-- Begin Material --
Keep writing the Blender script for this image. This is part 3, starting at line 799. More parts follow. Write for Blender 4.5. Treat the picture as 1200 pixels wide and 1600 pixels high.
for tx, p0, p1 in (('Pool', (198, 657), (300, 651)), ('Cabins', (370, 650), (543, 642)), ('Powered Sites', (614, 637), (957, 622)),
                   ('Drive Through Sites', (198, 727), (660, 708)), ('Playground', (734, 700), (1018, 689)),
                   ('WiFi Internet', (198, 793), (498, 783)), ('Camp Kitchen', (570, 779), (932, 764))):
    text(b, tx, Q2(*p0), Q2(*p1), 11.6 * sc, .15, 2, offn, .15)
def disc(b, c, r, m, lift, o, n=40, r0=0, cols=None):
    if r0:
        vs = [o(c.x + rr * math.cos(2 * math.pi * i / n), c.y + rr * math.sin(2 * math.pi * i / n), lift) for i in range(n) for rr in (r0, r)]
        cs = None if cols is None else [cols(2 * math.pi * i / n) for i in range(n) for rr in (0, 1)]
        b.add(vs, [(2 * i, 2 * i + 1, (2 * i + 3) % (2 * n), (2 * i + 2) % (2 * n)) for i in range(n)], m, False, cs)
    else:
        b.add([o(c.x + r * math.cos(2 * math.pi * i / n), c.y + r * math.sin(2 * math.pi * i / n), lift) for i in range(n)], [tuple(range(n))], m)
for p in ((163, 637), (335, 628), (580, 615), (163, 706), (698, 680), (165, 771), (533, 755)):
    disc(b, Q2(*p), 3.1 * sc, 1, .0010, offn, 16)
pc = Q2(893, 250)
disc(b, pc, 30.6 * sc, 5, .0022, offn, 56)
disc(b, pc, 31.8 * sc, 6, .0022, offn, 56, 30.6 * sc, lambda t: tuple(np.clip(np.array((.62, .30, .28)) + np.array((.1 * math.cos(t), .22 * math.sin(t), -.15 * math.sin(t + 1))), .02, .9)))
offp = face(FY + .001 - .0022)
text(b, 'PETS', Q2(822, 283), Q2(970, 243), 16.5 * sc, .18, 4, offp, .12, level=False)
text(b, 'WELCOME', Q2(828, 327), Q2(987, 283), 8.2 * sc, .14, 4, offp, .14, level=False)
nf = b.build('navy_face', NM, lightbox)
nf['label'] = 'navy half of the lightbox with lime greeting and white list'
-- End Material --
Extract each line of the listing above, copying it word for word.

(Result of the task)
Keep writing the Blender script for this image. This is part 3, starting at line 799. More parts follow. Write for Blender 4.5. Treat the picture as 1200 pixels wide and 1600 pixels high.
for tx, p0, p1 in (('Pool', (198, 657), (300, 651)), ('Cabins', (370, 650), (543, 642)), ('Powered Sites', (614, 637), (957, 622)),
                   ('Drive Through Sites', (198, 727), (660, 708)), ('Playground', (734, 700), (1018, 689)),
                   ('WiFi Internet', (198, 793), (498, 783)), ('Camp Kitchen', (570, 779), (932, 764))):
    text(b, tx, Q2(*p0), Q2(*p1), 11.6 * sc, .15, 2, offn, .15)
def disc(b, c, r, m, lift, o, n=40, r0=0, cols=None):
    if r0:
        vs = [o(c.x + rr * math.cos(2 * math.pi * i / n), c.y + rr * math.sin(2 * math.pi * i / n), lift) for i in range(n) for rr in (r0, r)]
        cs = None if cols is None else [cols(2 * math.pi * i / n) for i in range(n) for rr in (0, 1)]
        b.add(vs, [(2 * i, 2 * i + 1, (2 * i + 3) % (2 * n), (2 * i + 2) % (2 * n)) for i in range(n)], m, False, cs)
    else:
        b.add([o(c.x + r * math.cos(2 * math.pi * i / n), c.y + r * math.sin(2 * math.pi * i / n), lift) for i in range(n)], [tuple(range(n))], m)
for p in ((163, 637), (335, 628), (580, 615), (163, 706), (698, 680), (165, 771), (533, 755)):
    disc(b, Q2(*p), 3.1 * sc, 1, .0010, offn, 16)
pc = Q2(893, 250)
disc(b, pc, 30.6 * sc, 5, .0022, offn, 56)
disc(b, pc, 31.8 * sc, 6, .0022, offn, 56, 30.6 * sc, lambda t: tuple(np.clip(np.array((.62, .30, .28)) + np.array((.1 * math.cos(t), .22 * math.sin(t), -.15 * math.sin(t + 1))), .02, .9)))
offp = face(FY + .001 - .0022)
text(b, 'PETS', Q2(822, 283), Q2(970, 243), 16.5 * sc, .18, 4, offp, .12, level=False)
text(b, 'WELCOME', Q2(828, 327), Q2(987, 283), 8.2 * sc, .14, 4, offp, .14, level=False)
nf = b.build('navy_face', NM, lightbox)
nf['label'] = 'navy half of the lightbox with lime greeting and white list'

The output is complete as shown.